Complete step by step answer
The permittivity of free space is defined as the capability of an electric field to permeate free space or vacuum. Its value is approximately $8.85 \times {10^{ - 12}}F{m^{ - 1}}$ in SI units.
Now, we can determine its dimension with the help of its usage in the formula of Coulomb’s force.
The Coulomb’s law states that two stationary point charges repel or attract each other with a force $F$ which is directly proportional to the product of the charges and inversely proportional to the square of the distance $r$ between them.
The Coulomb’s law holds for point charges and is only valid for static charges.
The value of the Coulomb’s force is given as,
$F = \dfrac{1}{{4\pi {\varepsilon _0}}}\dfrac{{{q_1}{q_2}}}{{{r^2}}}$ where $F$is the force exerted by one static charge ${q_1}$ on another charge ${q_2}$ in free space and $r$is the distance between the two charges.
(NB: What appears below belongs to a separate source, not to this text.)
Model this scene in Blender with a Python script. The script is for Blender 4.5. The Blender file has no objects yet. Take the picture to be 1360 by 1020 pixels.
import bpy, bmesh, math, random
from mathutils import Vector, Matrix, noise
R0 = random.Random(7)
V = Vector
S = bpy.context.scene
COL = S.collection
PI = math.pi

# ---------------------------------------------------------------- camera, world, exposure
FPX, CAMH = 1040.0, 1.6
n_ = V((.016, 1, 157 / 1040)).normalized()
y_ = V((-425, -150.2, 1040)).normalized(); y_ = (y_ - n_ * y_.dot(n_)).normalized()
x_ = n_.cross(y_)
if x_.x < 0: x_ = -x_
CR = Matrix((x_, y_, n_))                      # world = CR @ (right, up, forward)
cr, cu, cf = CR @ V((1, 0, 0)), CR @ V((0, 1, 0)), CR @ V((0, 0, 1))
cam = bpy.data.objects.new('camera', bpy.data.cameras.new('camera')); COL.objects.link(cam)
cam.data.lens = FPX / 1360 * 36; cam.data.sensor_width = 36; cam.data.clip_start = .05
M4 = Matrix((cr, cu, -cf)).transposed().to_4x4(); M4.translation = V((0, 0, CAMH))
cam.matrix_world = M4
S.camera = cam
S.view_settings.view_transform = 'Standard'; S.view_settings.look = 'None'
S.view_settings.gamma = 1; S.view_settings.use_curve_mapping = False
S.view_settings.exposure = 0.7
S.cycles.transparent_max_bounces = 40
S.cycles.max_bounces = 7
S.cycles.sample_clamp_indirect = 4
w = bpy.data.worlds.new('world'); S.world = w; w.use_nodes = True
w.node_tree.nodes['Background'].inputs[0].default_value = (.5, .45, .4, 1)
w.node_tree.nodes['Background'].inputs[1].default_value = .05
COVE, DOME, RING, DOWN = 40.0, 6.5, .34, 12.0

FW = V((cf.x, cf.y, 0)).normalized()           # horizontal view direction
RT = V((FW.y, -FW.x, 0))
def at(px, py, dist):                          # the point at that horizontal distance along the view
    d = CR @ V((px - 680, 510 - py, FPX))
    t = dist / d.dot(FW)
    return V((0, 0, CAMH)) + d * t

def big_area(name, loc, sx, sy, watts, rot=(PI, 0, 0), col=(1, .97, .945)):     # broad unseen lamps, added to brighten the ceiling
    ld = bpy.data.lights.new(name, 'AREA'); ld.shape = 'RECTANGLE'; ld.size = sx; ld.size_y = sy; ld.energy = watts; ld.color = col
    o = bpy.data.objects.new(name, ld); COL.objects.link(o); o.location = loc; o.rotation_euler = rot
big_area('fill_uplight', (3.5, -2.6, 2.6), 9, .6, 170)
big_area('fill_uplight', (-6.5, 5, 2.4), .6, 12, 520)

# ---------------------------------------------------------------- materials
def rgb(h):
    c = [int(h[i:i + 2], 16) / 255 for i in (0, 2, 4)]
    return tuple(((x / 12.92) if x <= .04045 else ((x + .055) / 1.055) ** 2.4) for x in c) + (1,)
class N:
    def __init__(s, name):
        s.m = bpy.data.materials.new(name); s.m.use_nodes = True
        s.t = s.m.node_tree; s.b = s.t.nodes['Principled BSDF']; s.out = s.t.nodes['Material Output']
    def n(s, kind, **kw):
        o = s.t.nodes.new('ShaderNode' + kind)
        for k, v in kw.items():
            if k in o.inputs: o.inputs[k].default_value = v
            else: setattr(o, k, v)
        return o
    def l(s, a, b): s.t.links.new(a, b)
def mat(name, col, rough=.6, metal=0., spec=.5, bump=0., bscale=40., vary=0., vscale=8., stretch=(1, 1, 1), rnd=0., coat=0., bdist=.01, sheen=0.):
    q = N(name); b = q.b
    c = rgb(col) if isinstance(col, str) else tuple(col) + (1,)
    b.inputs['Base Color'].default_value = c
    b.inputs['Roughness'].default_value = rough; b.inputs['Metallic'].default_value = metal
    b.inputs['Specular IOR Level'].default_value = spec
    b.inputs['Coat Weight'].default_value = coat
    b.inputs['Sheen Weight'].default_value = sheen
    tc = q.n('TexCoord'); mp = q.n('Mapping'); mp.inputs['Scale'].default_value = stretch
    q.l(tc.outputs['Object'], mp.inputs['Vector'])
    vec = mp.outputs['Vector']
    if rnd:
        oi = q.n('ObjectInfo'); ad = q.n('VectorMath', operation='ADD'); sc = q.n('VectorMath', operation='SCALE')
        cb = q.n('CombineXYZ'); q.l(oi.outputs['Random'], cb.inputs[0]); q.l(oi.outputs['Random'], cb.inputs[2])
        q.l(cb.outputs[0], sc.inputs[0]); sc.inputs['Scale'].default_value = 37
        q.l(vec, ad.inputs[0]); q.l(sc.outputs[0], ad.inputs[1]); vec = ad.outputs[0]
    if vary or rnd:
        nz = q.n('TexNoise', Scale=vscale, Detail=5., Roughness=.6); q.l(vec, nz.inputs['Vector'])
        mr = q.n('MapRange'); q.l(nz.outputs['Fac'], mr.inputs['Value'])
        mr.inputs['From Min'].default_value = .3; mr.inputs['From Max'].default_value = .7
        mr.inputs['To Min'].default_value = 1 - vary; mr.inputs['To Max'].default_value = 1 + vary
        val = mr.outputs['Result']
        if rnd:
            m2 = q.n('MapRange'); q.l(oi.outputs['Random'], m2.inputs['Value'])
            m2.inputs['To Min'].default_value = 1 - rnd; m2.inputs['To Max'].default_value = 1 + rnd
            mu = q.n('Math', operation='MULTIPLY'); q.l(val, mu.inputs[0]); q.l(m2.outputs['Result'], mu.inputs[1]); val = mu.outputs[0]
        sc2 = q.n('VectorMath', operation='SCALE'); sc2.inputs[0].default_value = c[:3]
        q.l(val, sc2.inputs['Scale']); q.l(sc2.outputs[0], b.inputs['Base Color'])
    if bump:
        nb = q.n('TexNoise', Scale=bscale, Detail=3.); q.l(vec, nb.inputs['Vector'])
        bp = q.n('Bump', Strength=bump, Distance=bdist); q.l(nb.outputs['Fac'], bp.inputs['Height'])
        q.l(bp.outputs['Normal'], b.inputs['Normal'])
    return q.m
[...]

Rearranging this equation we get,
${\varepsilon _0} = \dfrac{1}{{F4\pi }}\dfrac{{{q_1}{q_2}}}{{{r^2}}}$
Now, the dimensions of force, charge and distance are $\left[ {{M^1}{L^1}{T^{ - 2}}} \right]$,$\left[ {{M^0}{L^0}{T^1}{A^1}} \right]$ and $\left[ {{M^0}{L^1}{T^0}{A^0}} \right]$ respectively.
Substituting the dimensions in place of the physical quantities gives,
${\varepsilon _0} = \dfrac{{{T^2}{A^2}}}{{{M^1}{L^1}{T^{ - 2}} \times {L^2}}} = \left[ {{M^{ - 1}}{L^{ - 3}}{T^4}{A^2}} \right]$

Therefore the correct option is A.

Note The permittivity of free space as mentioned in the name, is only valid in free space. When the charges are present in a material medium having a dielectric constant of $K$, then the permittivity changes by a value $\varepsilon = K{\varepsilon _0}$ where $\varepsilon $ has the same dimension as that of ${\varepsilon _0}$. So in such a case, the force between the two charges decreases by a factor $K$.